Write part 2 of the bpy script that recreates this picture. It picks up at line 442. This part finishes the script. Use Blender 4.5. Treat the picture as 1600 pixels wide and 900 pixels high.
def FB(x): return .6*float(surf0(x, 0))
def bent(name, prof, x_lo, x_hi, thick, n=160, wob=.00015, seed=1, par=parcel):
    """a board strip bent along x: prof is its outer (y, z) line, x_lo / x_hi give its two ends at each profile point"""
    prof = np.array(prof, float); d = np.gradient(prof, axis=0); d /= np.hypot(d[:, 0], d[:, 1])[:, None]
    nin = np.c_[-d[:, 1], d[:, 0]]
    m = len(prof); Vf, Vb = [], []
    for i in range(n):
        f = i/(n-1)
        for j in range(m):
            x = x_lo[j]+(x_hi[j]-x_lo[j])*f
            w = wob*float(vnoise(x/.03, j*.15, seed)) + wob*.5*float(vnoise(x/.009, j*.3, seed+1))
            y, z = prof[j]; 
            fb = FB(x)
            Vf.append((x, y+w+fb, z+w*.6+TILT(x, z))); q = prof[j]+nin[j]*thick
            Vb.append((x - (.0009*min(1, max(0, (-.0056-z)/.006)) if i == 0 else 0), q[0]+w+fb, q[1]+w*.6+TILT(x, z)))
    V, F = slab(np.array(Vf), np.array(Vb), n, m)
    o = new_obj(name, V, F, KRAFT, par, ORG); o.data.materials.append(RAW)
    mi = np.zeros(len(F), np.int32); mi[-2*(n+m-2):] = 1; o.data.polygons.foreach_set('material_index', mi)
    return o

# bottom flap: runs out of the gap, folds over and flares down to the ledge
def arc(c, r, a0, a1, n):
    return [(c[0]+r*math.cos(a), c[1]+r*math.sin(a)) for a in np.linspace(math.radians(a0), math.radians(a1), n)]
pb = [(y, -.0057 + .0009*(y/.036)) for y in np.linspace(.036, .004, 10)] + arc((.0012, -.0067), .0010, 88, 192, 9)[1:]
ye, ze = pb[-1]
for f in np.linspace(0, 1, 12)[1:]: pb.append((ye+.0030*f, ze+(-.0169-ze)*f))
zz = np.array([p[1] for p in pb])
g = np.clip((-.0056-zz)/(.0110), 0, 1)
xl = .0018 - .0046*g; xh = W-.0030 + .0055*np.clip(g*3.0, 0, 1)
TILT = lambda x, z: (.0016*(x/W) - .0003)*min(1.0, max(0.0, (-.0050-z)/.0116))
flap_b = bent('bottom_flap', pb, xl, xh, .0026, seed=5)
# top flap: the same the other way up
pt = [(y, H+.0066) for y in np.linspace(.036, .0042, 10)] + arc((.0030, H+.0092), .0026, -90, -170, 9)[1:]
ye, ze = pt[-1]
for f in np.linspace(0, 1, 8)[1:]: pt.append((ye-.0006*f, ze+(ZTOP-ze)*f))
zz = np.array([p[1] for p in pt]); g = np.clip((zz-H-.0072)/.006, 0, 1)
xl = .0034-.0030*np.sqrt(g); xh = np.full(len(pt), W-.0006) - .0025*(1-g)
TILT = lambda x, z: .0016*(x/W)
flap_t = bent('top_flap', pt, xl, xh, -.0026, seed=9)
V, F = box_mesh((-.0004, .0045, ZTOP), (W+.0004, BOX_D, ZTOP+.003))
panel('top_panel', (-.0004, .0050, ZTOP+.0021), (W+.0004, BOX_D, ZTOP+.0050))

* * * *

▶ **TASK REQUIREMENTS**:
Repeat the lines above exactly.

▶ **RESULT FOR THIS EXERCISE**:
Write part 2 of the bpy script that recreates this picture. It picks up at line 442. This part finishes the script. Use Blender 4.5. Treat the picture as 1600 pixels wide and 900 pixels high.
def FB(x): return .6*float(surf0(x, 0))
def bent(name, prof, x_lo, x_hi, thick, n=160, wob=.00015, seed=1, par=parcel):
    """a board strip bent along x: prof is its outer (y, z) line, x_lo / x_hi give its two ends at each profile point"""
    prof = np.array(prof, float); d = np.gradient(prof, axis=0); d /= np.hypot(d[:, 0], d[:, 1])[:, None]
    nin = np.c_[-d[:, 1], d[:, 0]]
    m = len(prof); Vf, Vb = [], []
    for i in range(n):
        f = i/(n-1)
        for j in range(m):
            x = x_lo[j]+(x_hi[j]-x_lo[j])*f
            w = wob*float(vnoise(x/.03, j*.15, seed)) + wob*.5*float(vnoise(x/.009, j*.3, seed+1))
            y, z = prof[j]; 
            fb = FB(x)
            Vf.append((x, y+w+fb, z+w*.6+TILT(x, z))); q = prof[j]+nin[j]*thick
            Vb.append((x - (.0009*min(1, max(0, (-.0056-z)/.006)) if i == 0 else 0), q[0]+w+fb, q[1]+w*.6+TILT(x, z)))
    V, F = slab(np.array(Vf), np.array(Vb), n, m)
    o = new_obj(name, V, F, KRAFT, par, ORG); o.data.materials.append(RAW)
    mi = np.zeros(len(F), np.int32); mi[-2*(n+m-2):] = 1; o.data.polygons.foreach_set('material_index', mi)
    return o

# bottom flap: runs out of the gap, folds over and flares down to the ledge
def arc(c, r, a0, a1, n):
    return [(c[0]+r*math.cos(a), c[1]+r*math.sin(a)) for a in np.linspace(math.radians(a0), math.radians(a1), n)]
pb = [(y, -.0057 + .0009*(y/.036)) for y in np.linspace(.036, .004, 10)] + arc((.0012, -.0067), .0010, 88, 192, 9)[1:]
ye, ze = pb[-1]
for f in np.linspace(0, 1, 12)[1:]: pb.append((ye+.0030*f, ze+(-.0169-ze)*f))
zz = np.array([p[1] for p in pb])
g = np.clip((-.0056-zz)/(.0110), 0, 1)
xl = .0018 - .0046*g; xh = W-.0030 + .0055*np.clip(g*3.0, 0, 1)
TILT = lambda x, z: (.0016*(x/W) - .0003)*min(1.0, max(0.0, (-.0050-z)/.0116))
flap_b = bent('bottom_flap', pb, xl, xh, .0026, seed=5)
# top flap: the same the other way up
pt = [(y, H+.0066) for y in np.linspace(.036, .0042, 10)] + arc((.0030, H+.0092), .0026, -90, -170, 9)[1:]
ye, ze = pt[-1]
for f in np.linspace(0, 1, 8)[1:]: pt.append((ye-.0006*f, ze+(ZTOP-ze)*f))
zz = np.array([p[1] for p in pt]); g = np.clip((zz-H-.0072)/.006, 0, 1)
xl = .0034-.0030*np.sqrt(g); xh = np.full(len(pt), W-.0006) - .0025*(1-g)
TILT = lambda x, z: .0016*(x/W)
flap_t = bent('top_flap', pt, xl, xh, -.0026, seed=9)
V, F = box_mesh((-.0004, .0045, ZTOP), (W+.0004, BOX_D, ZTOP+.003))
panel('top_panel', (-.0004, .0050, ZTOP+.0021), (W+.0004, BOX_D, ZTOP+.0050))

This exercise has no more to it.